Painting is seen as one of most niche forms of art, but speed painting is a rare skill where an artefact is painted at a breathtaking pace. 35-year-old Vilas Nayak from Mangaluru is being hailed as Asia’s first speed painter who paints on stage in just 3 minutes.
Vilas is unique and so is his art. He had started painting when he was just 3. He began speed painting 2004.
“There was a point when I failed (in academics) and was not so confident. But when I concentrated on painting and fine arts my confidence and dedication started reflecting in academics as well. I was a rank holder in college,” smiles Vilas. “Parents often tell their children not to focus on anything else but concentrate on studies — I don’t believe in that personally. I feel your passion for anything helps you grow in every aspect,” Vilas told The New India Express..
Making your passion your profession is quite a decision as it brings many concerns including the financial ones and Vilas thinks one should always do it if he has a comfortable fall back option.
“I earn an average of one to two lakh rupees per show in India. If it’s outside the country I charge more. I do charity events for free though. When you follow your passion and work 24/7, you do have advantages too. Whatever I have earned in the last eight years, I wouldn’t have been able to earn the same at my corporate job,” he said.
Vilas had heard from someone about an artist who did the speed painting on stage 40 years ago and it triggered the hidden passion within Vilas.
“I followed it up with research over the internet and YouTube and I was inspired by Denny Dent, a US painter. I started with a small piece of paper, then moved to a bigger canvas. Facing the crowd was the biggest challenge as I grew up being an introvert kid. However, the confidence painting gives me is unexplainable,” he recalls.
He started it in 2004 and his first-speed paint took 15 minutes to get completed. But gradually, he bought his time in between three to six minutes to complete a painting.
Before he decided to breathe the art he loves every moment, Vilas was working as an HR executive in Bengaluru. He worked there for six years before quitting his job in 2011 to pursue his passion. “In 2010, I performed at a regional reality show in Karnataka, then waited one year to take part in India’s Got Talent in 2011. I was still working for IBM at that time. After the show, I waited for six more months before I finally quit my job. I wanted to see how it goes before I took such a massive step and start speed-painting full-time,” says Vilas.
Vilas was the finalist of the third season of India’s Got Talent and also the winner of ‘EC live quotient Most Innovative Act Award’ 2012 and he currently one of the known speed painting artists in the world. “After eight years of performing as a speed painter professionally, now the challenge is to come up with different themes and paintings for each show in a very short span of time. I am almost always travelling. It gives me extremely less time to ponder and come up with something unique every time,” he says, adding, “Every show is different too.
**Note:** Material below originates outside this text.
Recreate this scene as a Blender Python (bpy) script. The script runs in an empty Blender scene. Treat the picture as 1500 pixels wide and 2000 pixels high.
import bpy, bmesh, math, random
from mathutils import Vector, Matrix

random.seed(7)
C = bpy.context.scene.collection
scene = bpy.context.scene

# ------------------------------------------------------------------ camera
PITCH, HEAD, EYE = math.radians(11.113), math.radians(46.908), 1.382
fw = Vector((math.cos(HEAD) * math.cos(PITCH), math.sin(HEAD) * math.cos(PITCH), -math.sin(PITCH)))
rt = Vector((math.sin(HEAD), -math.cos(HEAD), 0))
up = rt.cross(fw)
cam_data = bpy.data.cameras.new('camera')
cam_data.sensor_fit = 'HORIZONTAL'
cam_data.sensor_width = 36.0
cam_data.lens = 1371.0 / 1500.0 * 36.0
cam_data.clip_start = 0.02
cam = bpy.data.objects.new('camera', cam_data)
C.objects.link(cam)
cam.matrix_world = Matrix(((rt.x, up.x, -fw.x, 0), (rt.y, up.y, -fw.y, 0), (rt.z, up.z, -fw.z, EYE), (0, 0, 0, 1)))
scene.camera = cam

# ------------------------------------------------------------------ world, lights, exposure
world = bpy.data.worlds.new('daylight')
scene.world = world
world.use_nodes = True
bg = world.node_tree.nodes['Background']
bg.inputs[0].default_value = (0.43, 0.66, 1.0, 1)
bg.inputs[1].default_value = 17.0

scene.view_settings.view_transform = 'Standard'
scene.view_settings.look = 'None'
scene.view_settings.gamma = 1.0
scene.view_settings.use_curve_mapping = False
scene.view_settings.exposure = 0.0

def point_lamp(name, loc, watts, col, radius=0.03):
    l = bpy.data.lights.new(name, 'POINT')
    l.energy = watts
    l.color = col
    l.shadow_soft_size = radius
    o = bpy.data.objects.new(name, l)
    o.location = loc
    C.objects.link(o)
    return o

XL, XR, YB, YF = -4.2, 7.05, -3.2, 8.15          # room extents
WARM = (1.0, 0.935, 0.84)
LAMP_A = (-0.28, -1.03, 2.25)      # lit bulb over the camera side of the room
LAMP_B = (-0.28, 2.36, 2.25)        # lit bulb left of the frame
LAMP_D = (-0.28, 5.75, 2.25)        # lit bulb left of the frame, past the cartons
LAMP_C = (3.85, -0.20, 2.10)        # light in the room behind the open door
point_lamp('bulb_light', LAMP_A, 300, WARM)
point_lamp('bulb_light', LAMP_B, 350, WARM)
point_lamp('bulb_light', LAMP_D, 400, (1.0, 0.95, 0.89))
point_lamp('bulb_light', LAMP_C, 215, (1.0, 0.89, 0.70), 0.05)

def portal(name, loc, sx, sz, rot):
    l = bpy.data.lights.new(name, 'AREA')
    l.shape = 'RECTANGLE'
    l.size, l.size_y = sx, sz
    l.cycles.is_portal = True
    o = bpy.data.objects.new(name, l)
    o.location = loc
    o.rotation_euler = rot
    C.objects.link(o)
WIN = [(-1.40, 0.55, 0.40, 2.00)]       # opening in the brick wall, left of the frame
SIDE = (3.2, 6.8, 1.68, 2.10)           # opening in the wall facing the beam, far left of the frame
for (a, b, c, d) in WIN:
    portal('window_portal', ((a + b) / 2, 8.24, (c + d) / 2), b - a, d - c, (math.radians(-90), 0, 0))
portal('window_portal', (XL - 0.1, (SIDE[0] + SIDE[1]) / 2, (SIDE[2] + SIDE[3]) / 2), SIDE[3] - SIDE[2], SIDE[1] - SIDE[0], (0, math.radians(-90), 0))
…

What I paint at a college show it would not be the same as what it would be at a corporate event or a fundraiser. There’s a different crowd each time, they have separate vibes and that needs to be kept in mind while painting.”
For the budding artists and people who want to follow their passion, Vilas advised, “Take risks but calculated ones. You can’t just quit your job with no backup plan when you wish to do something ambitious. Follow your heart but use your brain too in the process. At the end of the day, you have to come back home and eat something to fill your stomach,” says Vilas. “I have seen a lot of aspiring artists just take to it because they have interest. One must have the right aptitude for it too. Thus, spend more time with yourself because that’s how you know what you are actually good at.”